* _DATASET CONTENT_
┏━━
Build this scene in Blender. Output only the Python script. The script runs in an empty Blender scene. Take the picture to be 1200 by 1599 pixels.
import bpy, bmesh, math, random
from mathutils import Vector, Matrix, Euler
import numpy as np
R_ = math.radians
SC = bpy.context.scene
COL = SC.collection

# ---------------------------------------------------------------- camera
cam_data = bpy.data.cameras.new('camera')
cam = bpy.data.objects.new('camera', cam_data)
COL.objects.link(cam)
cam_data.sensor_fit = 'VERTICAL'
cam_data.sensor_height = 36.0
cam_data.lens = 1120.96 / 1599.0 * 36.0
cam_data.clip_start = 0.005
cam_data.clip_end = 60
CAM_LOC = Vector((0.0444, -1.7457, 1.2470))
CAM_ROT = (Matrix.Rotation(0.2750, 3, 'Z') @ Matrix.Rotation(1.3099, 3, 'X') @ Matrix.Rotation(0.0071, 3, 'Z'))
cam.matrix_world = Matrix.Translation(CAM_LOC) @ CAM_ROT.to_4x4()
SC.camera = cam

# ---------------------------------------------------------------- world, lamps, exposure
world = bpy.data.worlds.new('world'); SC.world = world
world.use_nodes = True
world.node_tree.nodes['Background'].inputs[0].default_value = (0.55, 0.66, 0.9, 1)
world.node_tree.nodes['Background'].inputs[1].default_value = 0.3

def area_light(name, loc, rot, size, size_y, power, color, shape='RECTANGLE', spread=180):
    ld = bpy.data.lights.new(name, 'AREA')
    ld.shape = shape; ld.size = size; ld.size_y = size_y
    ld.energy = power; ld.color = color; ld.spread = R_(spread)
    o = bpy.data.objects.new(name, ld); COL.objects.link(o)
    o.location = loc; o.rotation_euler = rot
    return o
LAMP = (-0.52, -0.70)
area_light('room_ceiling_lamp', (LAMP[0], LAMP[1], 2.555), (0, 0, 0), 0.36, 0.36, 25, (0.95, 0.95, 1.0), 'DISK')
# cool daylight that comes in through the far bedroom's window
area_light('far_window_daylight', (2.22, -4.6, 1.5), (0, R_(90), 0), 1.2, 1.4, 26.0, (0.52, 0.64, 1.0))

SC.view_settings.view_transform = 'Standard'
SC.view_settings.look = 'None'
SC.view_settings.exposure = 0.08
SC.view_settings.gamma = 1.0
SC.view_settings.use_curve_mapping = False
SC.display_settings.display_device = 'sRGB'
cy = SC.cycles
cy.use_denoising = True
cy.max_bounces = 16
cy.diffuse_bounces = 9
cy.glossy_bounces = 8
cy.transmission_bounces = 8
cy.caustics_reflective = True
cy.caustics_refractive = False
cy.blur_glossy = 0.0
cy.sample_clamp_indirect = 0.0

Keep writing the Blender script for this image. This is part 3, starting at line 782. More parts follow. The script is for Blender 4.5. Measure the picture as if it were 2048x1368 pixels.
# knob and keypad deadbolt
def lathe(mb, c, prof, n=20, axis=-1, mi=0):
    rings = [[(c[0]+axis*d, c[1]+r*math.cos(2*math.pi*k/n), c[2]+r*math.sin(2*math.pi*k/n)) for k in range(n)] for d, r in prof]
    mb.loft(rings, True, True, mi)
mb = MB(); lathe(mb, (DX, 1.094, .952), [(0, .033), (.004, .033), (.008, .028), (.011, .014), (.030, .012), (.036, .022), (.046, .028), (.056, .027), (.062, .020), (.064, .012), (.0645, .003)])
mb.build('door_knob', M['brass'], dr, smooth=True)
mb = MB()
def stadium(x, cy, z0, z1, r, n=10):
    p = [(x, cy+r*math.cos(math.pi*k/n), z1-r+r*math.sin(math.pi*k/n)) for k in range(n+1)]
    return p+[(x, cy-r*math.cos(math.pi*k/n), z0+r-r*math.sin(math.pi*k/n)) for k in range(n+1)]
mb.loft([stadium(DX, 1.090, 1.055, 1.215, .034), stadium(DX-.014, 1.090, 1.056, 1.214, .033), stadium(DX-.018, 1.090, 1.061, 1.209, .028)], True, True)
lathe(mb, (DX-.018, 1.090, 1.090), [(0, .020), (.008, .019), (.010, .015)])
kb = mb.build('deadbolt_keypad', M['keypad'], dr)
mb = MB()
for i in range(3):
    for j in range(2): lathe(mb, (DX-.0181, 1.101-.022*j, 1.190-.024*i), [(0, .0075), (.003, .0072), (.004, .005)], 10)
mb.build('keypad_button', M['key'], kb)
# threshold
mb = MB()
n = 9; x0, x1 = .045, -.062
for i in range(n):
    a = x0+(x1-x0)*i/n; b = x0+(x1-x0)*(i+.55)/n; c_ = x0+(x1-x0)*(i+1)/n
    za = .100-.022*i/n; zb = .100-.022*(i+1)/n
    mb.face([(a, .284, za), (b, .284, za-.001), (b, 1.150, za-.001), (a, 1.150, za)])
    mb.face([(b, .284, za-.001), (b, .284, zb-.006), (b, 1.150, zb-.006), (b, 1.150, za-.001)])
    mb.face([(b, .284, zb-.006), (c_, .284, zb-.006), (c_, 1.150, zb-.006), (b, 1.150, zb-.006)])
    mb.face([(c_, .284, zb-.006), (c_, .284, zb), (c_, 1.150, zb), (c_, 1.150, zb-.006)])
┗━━
* _JOB_
Return all of the entries exactly as they were supplied.

* _COMPLETE ANSWER_
Build this scene in Blender. Output only the Python script. The script runs in an empty Blender scene. Take the picture to be 1200 by 1599 pixels.
import bpy, bmesh, math, random
from mathutils import Vector, Matrix, Euler
import numpy as np
R_ = math.radians
SC = bpy.context.scene
COL = SC.collection

# ---------------------------------------------------------------- camera
cam_data = bpy.data.cameras.new('camera')
cam = bpy.data.objects.new('camera', cam_data)
COL.objects.link(cam)
cam_data.sensor_fit = 'VERTICAL'
cam_data.sensor_height = 36.0
cam_data.lens = 1120.96 / 1599.0 * 36.0
cam_data.clip_start = 0.005
cam_data.clip_end = 60
CAM_LOC = Vector((0.0444, -1.7457, 1.2470))
CAM_ROT = (Matrix.Rotation(0.2750, 3, 'Z') @ Matrix.Rotation(1.3099, 3, 'X') @ Matrix.Rotation(0.0071, 3, 'Z'))
cam.matrix_world = Matrix.Translation(CAM_LOC) @ CAM_ROT.to_4x4()
SC.camera = cam

# ---------------------------------------------------------------- world, lamps, exposure
world = bpy.data.worlds.new('world'); SC.world = world
world.use_nodes = True
world.node_tree.nodes['Background'].inputs[0].default_value = (0.55, 0.66, 0.9, 1)
world.node_tree.nodes['Background'].inputs[1].default_value = 0.3

def area_light(name, loc, rot, size, size_y, power, color, shape='RECTANGLE', spread=180):
    ld = bpy.data.lights.new(name, 'AREA')
    ld.shape = shape; ld.size = size; ld.size_y = size_y
    ld.energy = power; ld.color = color; ld.spread = R_(spread)
    o = bpy.data.objects.new(name, ld); COL.objects.link(o)
    o.location = loc; o.rotation_euler = rot
    return o
LAMP = (-0.52, -0.70)
area_light('room_ceiling_lamp', (LAMP[0], LAMP[1], 2.555), (0, 0, 0), 0.36, 0.36, 25, (0.95, 0.95, 1.0), 'DISK')
# cool daylight that comes in through the far bedroom's window
area_light('far_window_daylight', (2.22, -4.6, 1.5), (0, R_(90), 0), 1.2, 1.4, 26.0, (0.52, 0.64, 1.0))

SC.view_settings.view_transform = 'Standard'
SC.view_settings.look = 'None'
SC.view_settings.exposure = 0.08
SC.view_settings.gamma = 1.0
SC.view_settings.use_curve_mapping = False
SC.display_settings.display_device = 'sRGB'
cy = SC.cycles
cy.use_denoising = True
cy.max_bounces = 16
cy.diffuse_bounces = 9
cy.glossy_bounces = 8
cy.transmission_bounces = 8
cy.caustics_reflective = True
cy.caustics_refractive = False
cy.blur_glossy = 0.0
cy.sample_clamp_indirect = 0.0

Keep writing the Blender script for this image. This is part 3, starting at line 782. More parts follow. The script is for Blender 4.5. Measure the picture as if it were 2048x1368 pixels.
# knob and keypad deadbolt
def lathe(mb, c, prof, n=20, axis=-1, mi=0):
    rings = [[(c[0]+axis*d, c[1]+r*math.cos(2*math.pi*k/n), c[2]+r*math.sin(2*math.pi*k/n)) for k in range(n)] for d, r in prof]
    mb.loft(rings, True, True, mi)
mb = MB(); lathe(mb, (DX, 1.094, .952), [(0, .033), (.004, .033), (.008, .028), (.011, .014), (.030, .012), (.036, .022), (.046, .028), (.056, .027), (.062, .020), (.064, .012), (.0645, .003)])
mb.build('door_knob', M['brass'], dr, smooth=True)
mb = MB()
def stadium(x, cy, z0, z1, r, n=10):
    p = [(x, cy+r*math.cos(math.pi*k/n), z1-r+r*math.sin(math.pi*k/n)) for k in range(n+1)]
    return p+[(x, cy-r*math.cos(math.pi*k/n), z0+r-r*math.sin(math.pi*k/n)) for k in range(n+1)]
mb.loft([stadium(DX, 1.090, 1.055, 1.215, .034), stadium(DX-.014, 1.090, 1.056, 1.214, .033), stadium(DX-.018, 1.090, 1.061, 1.209, .028)], True, True)
lathe(mb, (DX-.018, 1.090, 1.090), [(0, .020), (.008, .019), (.010, .015)])
kb = mb.build('deadbolt_keypad', M['keypad'], dr)
mb = MB()
for i in range(3):
    for j in range(2): lathe(mb, (DX-.0181, 1.101-.022*j, 1.190-.024*i), [(0, .0075), (.003, .0072), (.004, .005)], 10)
mb.build('keypad_button', M['key'], kb)
# threshold
mb = MB()
n = 9; x0, x1 = .045, -.062
for i in range(n):
    a = x0+(x1-x0)*i/n; b = x0+(x1-x0)*(i+.55)/n; c_ = x0+(x1-x0)*(i+1)/n
    za = .100-.022*i/n; zb = .100-.022*(i+1)/n
    mb.face([(a, .284, za), (b, .284, za-.001), (b, 1.150, za-.001), (a, 1.150, za)])
    mb.face([(b, .284, za-.001), (b, .284, zb-.006), (b, 1.150, zb-.006), (b, 1.150, za-.001)])
    mb.face([(b, .284, zb-.006), (c_, .284, zb-.006), (c_, 1.150, zb-.006), (b, 1.150, zb-.006)])
    mb.face([(c_, .284, zb-.006), (c_, .284, zb), (c_, 1.150, zb), (c_, 1.150, zb-.006)])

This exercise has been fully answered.